Yes, science is crucial in coal mine debate

The science seems to be lining up against the proposal however

In John Harding’s recent editorial (The News, Sept. 18) Mr. Harding in referencing the proposed Raven Coal Mine issue states “let’s hope the science rules the day.”

Many of us who have grave concerns about the massive coal mine proposal also would like to see science play a major part in the decision making on this project as well, but unfortunately this won’t be the case.

Numerous professional and technical experts have repeatedly called for a more rigorous environmental assessment review for the proposed Raven Coal  Mine Project, but sadly, most of the comments and critiques expressed during the public consultation process have not been taken into account, and the terms of reference proposed for the environmental assessment have not been adjusted to address multiple and clearly expressed concerns and recommendations.

If Mr.

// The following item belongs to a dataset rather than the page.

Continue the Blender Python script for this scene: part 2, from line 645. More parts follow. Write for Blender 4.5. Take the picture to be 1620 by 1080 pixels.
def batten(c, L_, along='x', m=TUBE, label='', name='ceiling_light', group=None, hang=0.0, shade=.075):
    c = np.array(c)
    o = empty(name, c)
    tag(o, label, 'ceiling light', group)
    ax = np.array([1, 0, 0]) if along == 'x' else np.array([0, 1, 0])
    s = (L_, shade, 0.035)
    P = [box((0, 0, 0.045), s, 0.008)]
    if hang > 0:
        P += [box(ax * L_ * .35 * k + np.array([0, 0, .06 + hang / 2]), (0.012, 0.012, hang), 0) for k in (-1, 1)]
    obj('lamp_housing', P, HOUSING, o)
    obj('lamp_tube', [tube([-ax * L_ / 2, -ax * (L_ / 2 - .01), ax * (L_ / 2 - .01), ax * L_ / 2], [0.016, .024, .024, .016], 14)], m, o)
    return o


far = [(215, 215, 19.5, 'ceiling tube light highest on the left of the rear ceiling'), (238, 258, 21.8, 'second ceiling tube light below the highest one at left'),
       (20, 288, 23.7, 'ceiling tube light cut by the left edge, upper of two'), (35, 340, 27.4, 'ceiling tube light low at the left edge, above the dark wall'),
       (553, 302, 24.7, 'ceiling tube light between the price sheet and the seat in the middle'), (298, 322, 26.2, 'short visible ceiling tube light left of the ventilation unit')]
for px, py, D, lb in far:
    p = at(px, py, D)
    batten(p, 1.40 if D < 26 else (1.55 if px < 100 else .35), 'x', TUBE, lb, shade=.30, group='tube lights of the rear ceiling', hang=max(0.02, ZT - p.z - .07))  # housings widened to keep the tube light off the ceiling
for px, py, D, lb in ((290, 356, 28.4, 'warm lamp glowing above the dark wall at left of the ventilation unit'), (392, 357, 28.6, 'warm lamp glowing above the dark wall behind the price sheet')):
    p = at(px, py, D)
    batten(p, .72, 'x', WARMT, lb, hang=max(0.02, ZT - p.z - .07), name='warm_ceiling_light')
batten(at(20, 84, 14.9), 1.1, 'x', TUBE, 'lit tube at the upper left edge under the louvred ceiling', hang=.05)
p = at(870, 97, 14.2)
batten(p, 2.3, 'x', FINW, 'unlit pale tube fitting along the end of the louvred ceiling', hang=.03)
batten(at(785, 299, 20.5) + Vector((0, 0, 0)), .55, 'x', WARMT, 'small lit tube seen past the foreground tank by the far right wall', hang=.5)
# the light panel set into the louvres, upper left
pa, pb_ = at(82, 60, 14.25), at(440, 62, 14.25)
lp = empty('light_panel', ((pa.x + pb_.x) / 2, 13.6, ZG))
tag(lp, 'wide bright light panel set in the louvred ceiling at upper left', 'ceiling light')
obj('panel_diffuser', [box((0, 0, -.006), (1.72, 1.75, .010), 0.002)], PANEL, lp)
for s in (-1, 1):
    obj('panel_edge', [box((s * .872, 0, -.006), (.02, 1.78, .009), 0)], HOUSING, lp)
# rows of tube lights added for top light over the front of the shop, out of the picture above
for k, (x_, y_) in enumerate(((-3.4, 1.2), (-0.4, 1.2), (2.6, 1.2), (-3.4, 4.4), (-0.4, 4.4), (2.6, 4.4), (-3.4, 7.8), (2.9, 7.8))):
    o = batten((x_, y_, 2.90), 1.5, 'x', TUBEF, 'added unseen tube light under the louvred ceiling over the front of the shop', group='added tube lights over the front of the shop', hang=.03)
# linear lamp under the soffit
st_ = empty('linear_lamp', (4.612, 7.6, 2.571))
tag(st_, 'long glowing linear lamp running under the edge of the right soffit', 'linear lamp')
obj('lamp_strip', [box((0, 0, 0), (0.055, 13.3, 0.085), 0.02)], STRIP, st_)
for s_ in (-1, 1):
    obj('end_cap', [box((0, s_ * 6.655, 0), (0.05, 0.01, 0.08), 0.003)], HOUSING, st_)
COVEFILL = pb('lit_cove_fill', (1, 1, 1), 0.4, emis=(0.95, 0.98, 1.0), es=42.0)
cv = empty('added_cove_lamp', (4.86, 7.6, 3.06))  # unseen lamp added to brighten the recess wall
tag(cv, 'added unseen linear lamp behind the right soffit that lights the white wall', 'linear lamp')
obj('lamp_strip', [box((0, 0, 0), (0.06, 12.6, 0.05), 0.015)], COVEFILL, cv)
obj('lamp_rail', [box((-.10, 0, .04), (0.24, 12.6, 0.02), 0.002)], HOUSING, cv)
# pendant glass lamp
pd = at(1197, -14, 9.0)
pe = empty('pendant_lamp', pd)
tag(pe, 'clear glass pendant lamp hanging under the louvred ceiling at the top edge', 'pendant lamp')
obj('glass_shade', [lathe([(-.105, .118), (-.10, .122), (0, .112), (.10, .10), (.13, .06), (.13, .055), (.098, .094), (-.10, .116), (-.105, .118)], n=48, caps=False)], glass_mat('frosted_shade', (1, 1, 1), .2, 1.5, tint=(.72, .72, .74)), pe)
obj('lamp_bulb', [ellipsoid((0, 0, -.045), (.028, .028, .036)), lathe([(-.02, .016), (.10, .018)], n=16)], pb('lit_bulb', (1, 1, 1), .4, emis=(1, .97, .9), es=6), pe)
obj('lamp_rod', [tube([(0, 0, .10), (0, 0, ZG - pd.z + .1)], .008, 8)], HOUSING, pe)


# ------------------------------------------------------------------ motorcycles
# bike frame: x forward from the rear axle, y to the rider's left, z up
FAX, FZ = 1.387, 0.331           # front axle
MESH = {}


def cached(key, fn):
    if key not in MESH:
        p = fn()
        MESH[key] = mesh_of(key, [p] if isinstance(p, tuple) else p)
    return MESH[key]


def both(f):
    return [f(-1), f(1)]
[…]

Harding were to examine the numerous written comments submitted as part of the environmental assessment of the Raven project, he would realize that many of the  concerns from those who are opposed to the massive coal mine proposal are “science based” and not “inflammatory comments of dismiss-it-out-of hand detractors,” as he portrayed.

Finally, while coal mine proponent Dan Berkshire was quoted as saying “we have deep pockets and we’re not going away,” I would like to emphatically state that those who are concerned and opposed to the proposed Raven Coal Mine Project are united more than ever. While we may not have deep pockets, our solidarity and commitment to defeat this ill-conceived coal mine proposal will prevail.